In the spring of 2003, Linden Lab gave me a demo of SL, then in early Beta. They brought me in, I think, because I'd recently written for Salon about the potential of user-created content in the "mod" culture of games, and Will Wright's emphasis on that (subsequently discarded) feature for The Sims Online. But during the demo, Linden Vice President Robin Harper suggested something else. What if I wrote *for* them, within the world, as a journalist-- an embedded journalist, as it were? (I had full editorial
control on the stories I pursued and wrote about, I should add, with the only prior restraints asked of me that I be scrupulously fair when reporting on disputes between Residents.) In early 2006, I left to write my book about Second Life for HarperCollins, and continue my reporting on my own independent blog, New World Notes .
Can you give us some sense of the shape of your forthcoming book? What are the
key questions you try to address?
It'll track the develop of Second Life both as a world and a Web 2.0 phenomenon, weaving a lot of the stories I've written for New World Notes into a broader and expanded narrative.
Why do you think Second Life has generated such interest (some would say Hype) in recent months? How does this hype distort the actual nature of the experience? Is there any aspect of Second Life that you think has been underhyped and under reported?
Right now there are two conversations about Second Life going on. The first involves all the numerous real world companies setting up shop in SL, coupled to mainstream news reports about the world that are, of course, introductory, and focus fairly consistently on the money-making opportunities. This is almost entirely the source of the backlash and hype in the pejorative sense. It's also the surface narrative which, while part of the SL phenomenon, does more to occlude the deeper activity going on. The second conversation, by contrast, involves all the grassroots user-created content which is merging the world with the broader web, creating a more robust world in a roleplaying sense, while also evolving it into a platform for real world applications. That's the main story, in my opinion, the one I try to tell on New Worlds Notes, and the one which accounts for Second Life's consistent, steady growth. It's not a function of media and corporate interest. The Sims Online was featured on the cover of Newsweek, was a spinoff to the most popular computer game franchises of all time, and attracted several major corporations who wanted to promote their brands within it, but without Second Life's user-created content or IP rights policy or robust virtual-to-real economy, growth stagnated months after launch.
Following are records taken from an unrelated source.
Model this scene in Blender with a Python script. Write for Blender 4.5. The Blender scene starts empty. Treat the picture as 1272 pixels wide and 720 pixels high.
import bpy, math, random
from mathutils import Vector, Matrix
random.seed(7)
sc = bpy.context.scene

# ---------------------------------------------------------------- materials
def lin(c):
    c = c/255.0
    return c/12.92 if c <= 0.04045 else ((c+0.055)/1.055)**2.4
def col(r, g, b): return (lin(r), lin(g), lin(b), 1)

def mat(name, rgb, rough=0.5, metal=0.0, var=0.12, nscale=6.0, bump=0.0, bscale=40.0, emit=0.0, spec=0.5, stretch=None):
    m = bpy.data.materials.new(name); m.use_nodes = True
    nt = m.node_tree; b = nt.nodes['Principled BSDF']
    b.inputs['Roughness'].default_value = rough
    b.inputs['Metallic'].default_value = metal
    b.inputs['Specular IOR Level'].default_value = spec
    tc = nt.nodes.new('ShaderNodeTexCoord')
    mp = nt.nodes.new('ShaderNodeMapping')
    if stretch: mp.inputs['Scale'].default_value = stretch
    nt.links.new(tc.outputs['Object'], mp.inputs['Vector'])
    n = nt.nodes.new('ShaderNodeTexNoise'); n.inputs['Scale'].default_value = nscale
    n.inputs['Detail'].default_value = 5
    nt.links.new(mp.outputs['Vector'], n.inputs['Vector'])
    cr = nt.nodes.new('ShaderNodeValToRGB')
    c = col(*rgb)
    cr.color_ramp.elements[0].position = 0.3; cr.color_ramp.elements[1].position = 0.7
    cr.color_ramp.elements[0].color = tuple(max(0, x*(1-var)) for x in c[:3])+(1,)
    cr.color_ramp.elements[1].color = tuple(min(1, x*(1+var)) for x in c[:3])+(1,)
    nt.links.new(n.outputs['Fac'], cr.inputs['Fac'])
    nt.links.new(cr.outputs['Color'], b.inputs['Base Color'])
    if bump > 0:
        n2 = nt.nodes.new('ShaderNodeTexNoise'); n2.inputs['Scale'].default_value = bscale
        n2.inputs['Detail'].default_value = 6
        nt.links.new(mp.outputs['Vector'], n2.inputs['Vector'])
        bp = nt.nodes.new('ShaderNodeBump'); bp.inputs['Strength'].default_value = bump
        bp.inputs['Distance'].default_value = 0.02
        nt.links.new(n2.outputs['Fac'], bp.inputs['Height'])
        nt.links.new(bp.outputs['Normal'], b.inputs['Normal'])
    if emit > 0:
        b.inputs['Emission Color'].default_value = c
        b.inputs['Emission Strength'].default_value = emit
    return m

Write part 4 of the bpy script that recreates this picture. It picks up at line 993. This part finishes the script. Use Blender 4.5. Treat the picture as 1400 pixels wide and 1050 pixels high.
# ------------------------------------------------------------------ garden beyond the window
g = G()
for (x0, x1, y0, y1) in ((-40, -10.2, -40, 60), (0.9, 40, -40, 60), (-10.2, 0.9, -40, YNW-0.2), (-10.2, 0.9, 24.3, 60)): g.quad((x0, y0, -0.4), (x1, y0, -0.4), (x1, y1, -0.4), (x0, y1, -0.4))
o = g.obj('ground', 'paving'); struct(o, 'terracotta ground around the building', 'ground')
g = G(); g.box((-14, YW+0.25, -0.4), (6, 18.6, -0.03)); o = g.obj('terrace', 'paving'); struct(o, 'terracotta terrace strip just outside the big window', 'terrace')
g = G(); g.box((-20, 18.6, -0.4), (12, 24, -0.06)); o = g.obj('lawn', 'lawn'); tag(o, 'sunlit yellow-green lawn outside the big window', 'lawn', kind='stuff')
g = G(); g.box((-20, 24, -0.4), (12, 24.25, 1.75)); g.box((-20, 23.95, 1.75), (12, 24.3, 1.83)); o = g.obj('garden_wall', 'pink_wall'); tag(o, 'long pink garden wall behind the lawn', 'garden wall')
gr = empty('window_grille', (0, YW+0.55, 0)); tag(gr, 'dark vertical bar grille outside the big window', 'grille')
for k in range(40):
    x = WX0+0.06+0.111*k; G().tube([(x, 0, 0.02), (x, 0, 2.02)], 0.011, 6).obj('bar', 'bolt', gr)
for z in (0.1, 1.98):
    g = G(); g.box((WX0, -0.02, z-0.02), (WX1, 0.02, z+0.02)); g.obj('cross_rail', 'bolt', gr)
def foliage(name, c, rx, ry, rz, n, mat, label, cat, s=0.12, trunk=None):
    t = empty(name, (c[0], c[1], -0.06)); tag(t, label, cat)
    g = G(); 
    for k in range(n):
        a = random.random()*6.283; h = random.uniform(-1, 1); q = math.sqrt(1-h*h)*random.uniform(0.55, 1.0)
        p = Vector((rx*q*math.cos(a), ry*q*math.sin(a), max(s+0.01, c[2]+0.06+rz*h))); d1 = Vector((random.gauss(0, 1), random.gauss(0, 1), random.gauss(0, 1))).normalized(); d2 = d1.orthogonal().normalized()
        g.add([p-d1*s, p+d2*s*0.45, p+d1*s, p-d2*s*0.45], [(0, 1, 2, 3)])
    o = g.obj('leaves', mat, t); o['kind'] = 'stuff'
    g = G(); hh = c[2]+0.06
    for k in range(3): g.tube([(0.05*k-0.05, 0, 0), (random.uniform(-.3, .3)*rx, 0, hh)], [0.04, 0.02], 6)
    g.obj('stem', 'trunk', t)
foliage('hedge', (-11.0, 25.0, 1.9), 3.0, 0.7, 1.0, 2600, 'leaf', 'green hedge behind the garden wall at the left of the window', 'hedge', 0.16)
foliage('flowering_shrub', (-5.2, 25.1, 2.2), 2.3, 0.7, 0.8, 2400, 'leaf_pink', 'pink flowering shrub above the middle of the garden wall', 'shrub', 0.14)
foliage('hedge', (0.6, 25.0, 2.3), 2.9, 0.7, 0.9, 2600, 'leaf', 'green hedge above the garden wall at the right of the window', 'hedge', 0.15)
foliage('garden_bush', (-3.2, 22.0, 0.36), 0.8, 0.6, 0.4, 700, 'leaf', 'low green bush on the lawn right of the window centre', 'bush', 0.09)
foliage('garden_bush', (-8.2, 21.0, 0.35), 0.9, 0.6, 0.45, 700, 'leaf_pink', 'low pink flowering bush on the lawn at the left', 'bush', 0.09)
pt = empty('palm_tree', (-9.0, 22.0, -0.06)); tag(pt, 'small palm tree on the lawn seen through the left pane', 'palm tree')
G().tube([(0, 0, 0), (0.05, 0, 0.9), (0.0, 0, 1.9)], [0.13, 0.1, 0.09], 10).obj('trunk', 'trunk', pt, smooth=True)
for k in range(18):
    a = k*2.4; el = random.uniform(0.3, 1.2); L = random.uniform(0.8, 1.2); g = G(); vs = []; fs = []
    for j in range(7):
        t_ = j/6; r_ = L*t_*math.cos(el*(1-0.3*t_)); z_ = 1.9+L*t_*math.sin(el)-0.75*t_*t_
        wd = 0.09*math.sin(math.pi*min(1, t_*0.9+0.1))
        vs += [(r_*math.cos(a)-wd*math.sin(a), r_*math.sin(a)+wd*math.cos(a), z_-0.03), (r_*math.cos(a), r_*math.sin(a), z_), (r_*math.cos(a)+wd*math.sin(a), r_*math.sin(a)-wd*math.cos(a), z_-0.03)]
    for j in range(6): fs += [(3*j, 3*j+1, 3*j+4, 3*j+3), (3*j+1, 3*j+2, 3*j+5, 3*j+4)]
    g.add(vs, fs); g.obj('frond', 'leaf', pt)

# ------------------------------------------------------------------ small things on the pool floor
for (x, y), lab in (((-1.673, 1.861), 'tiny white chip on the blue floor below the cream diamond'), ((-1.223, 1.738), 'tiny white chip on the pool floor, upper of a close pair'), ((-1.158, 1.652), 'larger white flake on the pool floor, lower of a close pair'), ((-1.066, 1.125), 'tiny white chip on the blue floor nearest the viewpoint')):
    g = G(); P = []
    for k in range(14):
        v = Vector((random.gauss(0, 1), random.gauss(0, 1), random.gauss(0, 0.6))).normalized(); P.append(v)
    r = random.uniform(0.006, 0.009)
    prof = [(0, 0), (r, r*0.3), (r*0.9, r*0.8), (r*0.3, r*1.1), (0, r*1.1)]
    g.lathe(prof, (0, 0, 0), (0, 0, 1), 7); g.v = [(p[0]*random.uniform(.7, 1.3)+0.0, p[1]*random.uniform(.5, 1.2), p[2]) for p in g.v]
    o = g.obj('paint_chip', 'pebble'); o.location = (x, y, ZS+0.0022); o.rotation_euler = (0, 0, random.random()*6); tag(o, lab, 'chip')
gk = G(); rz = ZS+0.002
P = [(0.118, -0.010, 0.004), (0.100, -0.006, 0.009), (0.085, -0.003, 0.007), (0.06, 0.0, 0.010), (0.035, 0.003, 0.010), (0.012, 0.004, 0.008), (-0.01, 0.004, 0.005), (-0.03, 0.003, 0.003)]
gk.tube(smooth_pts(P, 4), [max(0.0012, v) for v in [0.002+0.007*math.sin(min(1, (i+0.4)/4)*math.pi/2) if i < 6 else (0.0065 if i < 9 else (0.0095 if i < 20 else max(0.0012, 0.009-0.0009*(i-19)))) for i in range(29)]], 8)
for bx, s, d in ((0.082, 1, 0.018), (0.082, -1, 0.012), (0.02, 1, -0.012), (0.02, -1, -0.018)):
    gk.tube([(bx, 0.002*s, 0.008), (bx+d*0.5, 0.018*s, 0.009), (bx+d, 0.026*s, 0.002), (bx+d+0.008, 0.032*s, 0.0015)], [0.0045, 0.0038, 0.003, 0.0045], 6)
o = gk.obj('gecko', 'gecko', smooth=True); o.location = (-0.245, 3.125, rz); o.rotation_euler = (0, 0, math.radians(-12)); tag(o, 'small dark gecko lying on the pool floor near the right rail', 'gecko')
Is there a tension between the corporate colonization of Second Life and the "gift economy" which underlies a vision of the space as a new kind of participatory culture?
For the most part, there is no tension, because the native participatory culture hardly knows the corporations are even there, or care all that much that they are. Residents have scant or limited interest in their "colonization", which is a strong word for what's really going on: big name brands on dozens of private islands that few visit for any extended period of time. Consistently, grassroots, user-created events and sites are far more popular.
What do you see as the long term implications of Linden Lab's decision to open
up the source code of Second Life?
The decision is monumental. Recently, for example, CBS committed $7 million so a metaverse development company could make worlds like Second Life more accessible to mainstream users. Much of this development will almost certainly take advantage of the open source initiative. The decision, I should add, applied only to Second Life's viewer software. However, just last week, Linden's Technology Development VP announced that the company will open-source the back end so servers can run anywhere on any machine . "SL cannot truly succeed," Joe Miller told an audience of executives, "as long as one company controls the Grid." Again, this is a vision of a world that is not a niche product, but the Web in 3D.